Einem Gedanken des Bach-Forschers Martin Geck folgend, hat Bach hiermit vielleicht einen doppelten Zweck verfolgt: Weil die Gattung der von Bach gepflegten Kirchenkantate von den Zeitgenossen zunehmend als altmodisch empfunden wurde, mag Bach das Bedürfnis gehabt haben, einige seiner Kirchenkantaten auf diesem Wege zu "retten". Zum anderen erlebte die Musik durch die Umarbeitung eine Verdichtung, Konzentration und Abstraktheit, um die es dem älter werdenden Meister in zunehmendem Maße zu tun war. Der Kantor verschwindet hinter der in das Gewand der altehrwürdigen Messetexte gehüllten Musik, und gleichzeitig erklingt diese als ureigene Schöpfung des Künstlers.

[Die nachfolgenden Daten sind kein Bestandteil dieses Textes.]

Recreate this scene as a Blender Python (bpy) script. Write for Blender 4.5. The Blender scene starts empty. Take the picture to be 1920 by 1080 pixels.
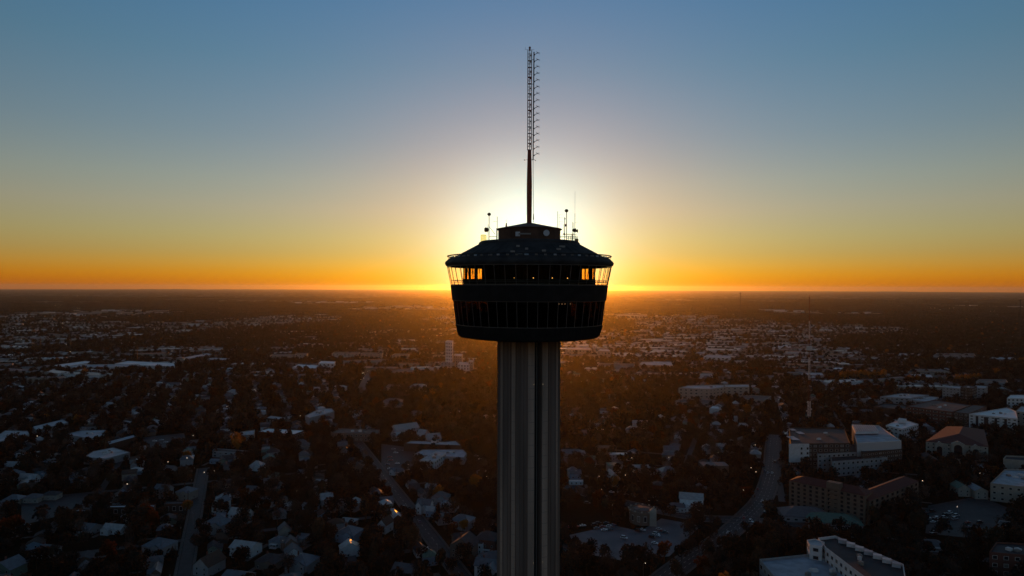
import bpy, math, random
import numpy as np
from mathutils import Vector, Matrix, noise

S = bpy.context.scene
COL = S.collection
R = math.radians

# ------------------------------------------------------------ camera, sky, sun, exposure
CAM_H = 175.0
F = 1280.0                      # focal length in pixels of the 1920 px wide photograph (24 mm)
cam_d = bpy.data.cameras.new('camera')
cam = bpy.data.objects.new('camera', cam_d); COL.objects.link(cam); S.camera = cam
cam_d.sensor_width = 36.0; cam_d.lens = 24.0; cam_d.clip_start = 0.5; cam_d.clip_end = 200000.0
V0 = 538.4                      # image row of the camera's own level
CM = Matrix.Rotation(R(90) - math.atan((540 - V0) / F), 3, 'X') @ Matrix.Rotation(R(0.18), 3, 'Z')
cam.matrix_world = Matrix.Translation((0, 0, CAM_H)) @ CM.to_4x4()

SUN_EL, SUN_AZ = 2.6, 1.5      # degrees; azimuth from +Y towards +X
w = bpy.data.worlds.new('World'); S.world = w; w.use_nodes = True
nt = w.node_tree; N = nt.nodes; L = nt.links
bg = N['Background']; bg.inputs[1].default_value = 0.1
sky = N.new('ShaderNodeTexSky'); sky.sky_type = 'NISHITA'; sky.sun_disc = False
sky.sun_elevation = R(SUN_EL); sky.sun_rotation = R(SUN_AZ)
sky.altitude = 200; sky.air_density = 1.0; sky.dust_density = 0.3; sky.ozone_density = 4.0
SUN_DIR = Vector((math.sin(R(SUN_AZ)) * math.cos(R(SUN_EL)), math.cos(R(SUN_AZ)) * math.cos(R(SUN_EL)), math.sin(R(SUN_EL))))

def nmath(op, a, b=None, c=None):
    n = N.new('ShaderNodeMath'); n.operation = op
    for i, x in enumerate((a, b, c)):
        if x is None: continue
        if isinstance(x, (int, float)): n.inputs[i].default_value = x
        else: L.new(x, n.inputs[i])
    return n.outputs[0]
tc = N.new('ShaderNodeTexCoord')
nrm = N.new('ShaderNodeVectorMath'); nrm.operation = 'NORMALIZE'; L.new(tc.outputs['Generated'], nrm.inputs[0])
dot = N.new('ShaderNodeVectorMath'); dot.operation = 'DOT_PRODUCT'; L.new(nrm.outputs[0], dot.inputs[0]); dot.inputs[1].default_value = SUN_DIR
ang = nmath('MULTIPLY', nmath('ARCCOSINE', nmath('MINIMUM', dot.outputs['Value'], 1.0)), 180 / math.pi)
sxyz = N.new('ShaderNodeSeparateXYZ'); L.new(nrm.outputs[0], sxyz.inputs[0])
elev = nmath('MULTIPLY', nmath('ARCSINE', sxyz.outputs[2]), 180 / math.pi)
sep = N.new('ShaderNodeSeparateColor'); L.new(sky.outputs[0], sep.inputs[0])
comb = N.new('ShaderNodeCombineColor')
# tint of the evening air against elevation, and the aureole round the sun, per channel
ELEV = [0.0, 0.9, 1.8, 2.7, 4.0, 6.2, 8.4, 11.9, 17.5, 22.5]
HIGH = 0.88                     # the upper and eastern sky is dimmer than the western glow
GAM = (0.55, 1.03, 1.3)
TINT = ([0.949, 1.198, 1.198, 1.13, 1.175, 1.254, 1.153, 0.893, 0.61, 0.486],
        [0.843, 1.224, 1.428, 1.541, 1.756, 1.974, 2.134, 2.167, 2.35, 2.5],
        [0.0, 0.288, 0.768, 1.116, 1.305, 1.623, 1.818, 2.092, 2.525, 3.062])
HALO = ((0.74, 6.6, 1), (0.80, 5.9, 2), (0.92, 5.9, 2))
for k in range(3):
    p = nmath('POWER', sep.outputs[k], GAM[k])
    fc = N.new('ShaderNodeFloatCurve'); cv = fc.mapping.curves[0]
    while len(cv.points) < len(ELEV) + 2: cv.points.new(0.5, 0.5)
    for i, e in enumerate(ELEV):
        cv.points[i].location = (e / 90.0, TINT[k][i] / 5.0); cv.points[i].handle_type = 'VECTOR'
    cv.points[len(ELEV)].location = (0.45, TINT[k][-1] * HIGH / 5.0); cv.points[len(ELEV) + 1].location = (1.0, TINT[k][-1] * HIGH / 5.0)
    fc.mapping.update(); L.new(nmath('MAXIMUM', nmath('DIVIDE', elev, 90.0), 0.0), fc.inputs['Value'])
    t = nmath('MULTIPLY', nmath('MULTIPLY', p, fc.outputs[0]), 5.0 * 10 ** (1 - GAM[k]))
    h = nmath('MULTIPLY', nmath('EXPONENT', nmath('MULTIPLY', nmath('POWER', nmath('DIVIDE', ang, HALO[k][1]), HALO[k][2]), -1.0)), 10.0 * HALO[k][0])
    L.new(nmath('ADD', t, h), comb.inputs[k])
L.new(comb.outputs[0], bg.inputs[0])

sun_d = bpy.data.lights.new('sun', 'SUN'); sun_d.energy = 2.0; sun_d.angle = R(0.5); sun_d.color = (1.0, 0.28, 0.01)
sun = bpy.data.objects.new('sun', sun_d); COL.objects.link(sun)
sun.rotation_euler = SUN_DIR.to_track_quat('Z', 'Y').to_euler()

S.render.engine = 'CYCLES'
S.view_settings.view_transform = 'Standard'; S.view_settings.look = 'None'
S.view_settings.exposure = 0.0; S.view_settings.gamma = 1.0
S.cycles.use_denoising = True
S.cycles.max_bounces = 4; S.cycles.diffuse_bounces = 2; S.cycles.glossy_bounces = 2
S.cycles.transmission_bounces = 4; S.cycles.transparent_max_bounces = 12; S.cycles.volume_bounces = 0
S.cycles.sample_clamp_indirect = 3.0

# ------------------------------------------------------------ helpers
random.seed(7); rng = np.random.default_rng(11)

def ray(u, v):
    return CM @ Vector(((u - 960) / F, (540 - v) / F, -1.0))
def at(u, v, z=0.0):
    d = ray(u, v); t = (z - CAM_H) / d.z
    return Vector((d.x * t, d.y * t))
def pix(x, y, z=0.0):
    p = CM.transposed() @ Vector((x, y, z - CAM_H))
    return 960 + F * p.x / -p.z, 540 - F * p.y / -p.z

def mat(name, col, rough=0.85, spec=0.25, var=0.0, vscale=0.3, metal=0.0, emit=None, stretch=None, rand=0.0, transl=0.0, col2=None):
    m = bpy.data.materials.new(name); m.use_nodes = True
    nt = m.node_tree; b = nt.nodes['Principled BSDF']
    b.inputs['Base Color'].default_value = (*col, 1); b.inputs['Roughness'].default_value = rough
    b.inputs['Specular IOR Level'].default_value = spec; b.inputs['Metallic'].default_value = metal
    src = None
    if var > 0 or col2:
        tc = nt.nodes.new('ShaderNodeTexCoord'); mp = nt.nodes.new('ShaderNodeMapping')
        nt.links.new(tc.outputs['Object'], mp.inputs[0])
        mp.inputs['Scale'].default_value = stretch or (1, 1, 1)
        nz = nt.nodes.new('ShaderNodeTexNoise'); nz.inputs['Scale'].default_value = vscale; nz.inputs['Detail'].default_value = 5
        nt.links.new(mp.outputs[0], nz.inputs['Vector'])
        mr = nt.nodes.new('ShaderNodeMapRange'); mr.inputs[1].default_value = 0.3; mr.inputs[2].default_value = 0.7
        nt.links.new(nz.outputs['Fac'], mr.inputs[0])
        mx = nt.nodes.new('ShaderNodeMix'); mx.data_type = 'RGBA'
        c2 = col2 or tuple(min(1, c * (1 + var)) for c in col); c1 = col if col2 else tuple(c * (1 - var) for c in col)
        mx.inputs['A'].default_value = (*c1, 1); mx.inputs['B'].default_value = (*c2, 1)
        nt.links.new(mr.outputs[0], mx.inputs['Factor']); src = mx.outputs['Result']
        nt.links.new(src, b.inputs['Base Color'])
    if rand > 0:
        oi = nt.nodes.new('ShaderNodeObjectInfo'); hs = nt.nodes.new('ShaderNodeHueSaturation')
        mr = nt.nodes.new('ShaderNodeMapRange'); mr.inputs[3].default_value = 1 - rand; mr.inputs[4].default_value = 1 + rand
        nt.links.new(oi.outputs['Random'], mr.inputs[0]); nt.links.new(mr.outputs[0], hs.inputs['Value'])
        if src: nt.links.new(src, hs.inputs['Color'])
        else: hs.inputs['Color'].default_value = (*col, 1)
        src = hs.outputs[0]; nt.links.new(src, b.inputs['Base Color'])
    if transl > 0:
        tr = nt.nodes.new('ShaderNodeBsdfTranslucent'); ms = nt.nodes.new('ShaderNodeMixShader'); ms.inputs[0].default_value = transl
        if src: nt.links.new(src, tr.inputs[0])
        else: tr.inputs[0].default_value = (*col, 1)
        nt.links.new(b.outputs[0], ms.inputs[1]); nt.links.new(tr.outputs[0], ms.inputs[2])
        nt.links.new(ms.outputs[0], nt.nodes['Material Output'].inputs['Surface'])
    if emit:
        b.inputs['Emission Color'].default_value = (*emit[0], 1); b.inputs['Emission Strength'].default_value = emit[1]
    return m

def glass_mat(name, tint, gloss=0.12):
    m = bpy.data.materials.new(name); m.use_nodes = True
    nt = m.node_tree; nt.nodes.remove(nt.nodes['Principled BSDF'])
    t = nt.nodes.new('ShaderNodeBsdfTransparent'); t.inputs[0].default_value = (*tint, 1)
    g = nt.nodes.new('ShaderNodeBsdfGlossy'); g.inputs['Roughness'].default_value = 0.08; g.inputs[0].default_value = (0.8, 0.8, 0.8, 1)
    ms = nt.nodes.new('ShaderNodeMixShader'); ms.inputs[0].default_value = gloss
    nt.links.new(t.outputs[0], ms.inputs[1]); nt.links.new(g.outputs[0], ms.inputs[2])
    nt.links.new(ms.outputs[0], nt.nodes['Material Output'].inputs['Surface'])
    return m

class MB:
    def __init__(s): s.v = []; s.f = []; s.m = []
    def add(s, vs, fs, m=0):
        o = len(s.v); s.v += [tuple(p) for p in vs]; s.f += [tuple(i + o for i in f) for f in fs]; s.m += [m] * len(fs); return s
    def prism(s, poly, z0, z1, m=0, cap=True):
        n = len(poly)
        a = sum(poly[i][0] * poly[(i + 1) % n][1] - poly[(i + 1) % n][0] * poly[i][1] for i in range(n))
        if a < 0: poly = poly[::-1]
        vs = [(p[0], p[1], z0) for p in poly] + [(p[0], p[1], z1) for p in poly]
        fs = [(i, (i + 1) % n, n + (i + 1) % n, n + i) for i in range(n)]
        if cap: fs += [tuple(range(n, 2 * n)), tuple(range(n - 1, -1, -1))]
        return s.add(vs, fs, m)
    def box(s, cx, cy, z0, sx, sy, sz, rot=0.0, m=0):
        c, si = math.cos(rot), math.sin(rot)
        p = [(cx + x * c - y * si, cy + x * si + y * c) for x, y in ((-sx / 2, -sy / 2), (sx / 2, -sy / 2), (sx / 2, sy / 2), (-sx / 2, sy / 2))]
        return s.prism(p, z0, z0 + sz, m)
    def tube(s, p, q, r, r2=None, n=8, m=0):
        p = Vector(p); q = Vector(q); r2 = r if r2 is None else r2
        d = (q - p).normalized(); a = d.orthogonal().normalized(); b = d.cross(a)
        vs = [tuple(c + (a * math.cos(2 * math.pi * i / n) + b * math.sin(2 * math.pi * i / n)) * rr) for c, rr in ((p, r), (q, r2)) for i in range(n)]
        fs = [(i, (i + 1) % n, n + (i + 1) % n, n + i) for i in range(n)] + [tuple(range(n - 1, -1, -1)), tuple(range(n, 2 * n))]
        return s.add(vs, fs, m)
    def lathe(s, prof, n=64, c=(0, 0, 0), m=0, a0=0.0):
        vs = []; fs = []
        for r, z in prof: vs += [(c[0] + r * math.cos(a0 + 2 * math.pi * i / n), c[1] + r * math.sin(a0 + 2 * math.pi * i / n), c[2] + z) for i in range(n)]
        for k in range(len(prof) - 1):
            for i in range(n):
                fs.append((k * n + i, k * n + (i + 1) % n, (k + 1) * n + (i + 1) % n, (k + 1) * n + i))
        return s.add(vs, fs, m)
    def disc(s, r, z, n=64, c=(0, 0), m=0):
        return s.add([(c[0] + r * math.cos(2 * math.pi * i / n), c[1] + r * math.sin(2 * math.pi * i / n), z) for i in range(n)], [tuple(range(n))], m)
    def ball(s, c, r, n=12, k=7, sz=1.0, m=0):
        return s.lathe([(max(0.001, r * math.sin(math.pi * j / k)), -r * sz * math.cos(math.pi * j / k)) for j in range(k + 1)], n, c, m)
    def mesh(s, name, mats, smooth=False):
        me = bpy.data.meshes.new(name); me.from_pydata(s.v, [], s.f)
        for m in (mats if isinstance(mats, (list, tuple)) else [mats]): me.materials.append(m)
        me.polygons.foreach_set('material_index', s.m)
        if smooth: me.polygons.foreach_set('use_smooth', [True] * len(s.f))
        me.update(); return me
    def build(s, name, mats, parent=None, smooth=False, **props):
        return obj(name, s.mesh(name, mats, smooth), parent, **props)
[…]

Im Falle der Missa in G schöpft Bach aus nicht weniger als vier Kantaten-Quellen. Wie alle seine Kurzmessen hat auch diese Missa sechs Teile: Das textarme "Kyrie" besteht aus einem, das wortreiche Gloria aus fünf Teilen. Das "Kyrie" parodiert den einleitenden Satz zur Kantate "Sieh zu, dass deine Gottesfurcht nicht Heuchelei sei", BWV 179, eine Chorfuge, bei der Instrumente und Singstimmen colla parte geführt sind. Der 1. Satz des "Gloria" geht auf den ersten Satz der Kantate "Gott der Herr ist Sonn und Schild", BWV 79 zurück, gleichfalls einen Chorsatz mit umfangreicher instrumentaler Einleitung und reicher Instrumentation: neben den Streichern zwei Oboen, zwei Hörnern und Pauken; in der Parodie hören wir demgegenüber nur Streicher und Oboen. Für das "Gratias", eine Bass-Arie, steht der 4. Satz aus "Warum betrübst du mich, mein Herz", BWV 138 Pate, auch er eine Bass-Arie - in beiden Fällen mit Streichern und Generalbass instrumentiert. Das Vorbild von Teil 4, "Domine Deus", stammt wiederum aus "Gott der Herr ist Sonn und Schild". In der Parodie hat Bach hier vier einleitende Continuo-Takte hinzugefügt, und die ursprünglich in Dezimenparallelen anhebende Arie von Sopran und Bass zu einem Duett zwischen Sopran und Alt umgestaltet, das seinen Anfang in Terzparallelen nimmt. Teil 5, das "Quoniam" ist eine Neutextierung der Tenor-Arie aus BWV 179 mit dem Text "Falscher Heuchler Ebenbild", in der Parodie mit auf Solooboe und Generalbass beschränkter Instrumentierung. In Teil 6 schließlich, "Cum sancto spiritu", greift Bach auf den ersten Satz aus der Kantate "Wer Dank opfert, der preiset mich", BWV 17 zurück, einen Chorsatz mit umfangreicher Sinfonia und nachfolgender Fugenexposition. In der Parodiefassung stellt Bach dem einen achttaktigen Anfangsteil voran, in dem alle vier Stimmen den gesamten Text homophon vortragen, um mit der vorgegebenen Fugenexposition fortzufahren und dann in ein kunstvolles Wechselspiel zwischen homophoner und kontrapunktischer Satzweise zu verfallen.

Das ganze "Gloria" ist von wundersam schöner Symmetrie geprägt: Die beiden gewichtigen Chorsätze bilden die Eckpfeiler, und die beiden Arien rahmen das Duett der beiden hohen Stimmen ein, womit sie es zum Mittelpunkt des ganzen "Gloria" machen. Denn dieser liebliche Mittelsatz formuliert die zentrale christliche Glaubensaussage: "Agnus Dei, qui tollis peccata mundi", "Lamm Gottes, das du trägst die Sünden der Welt".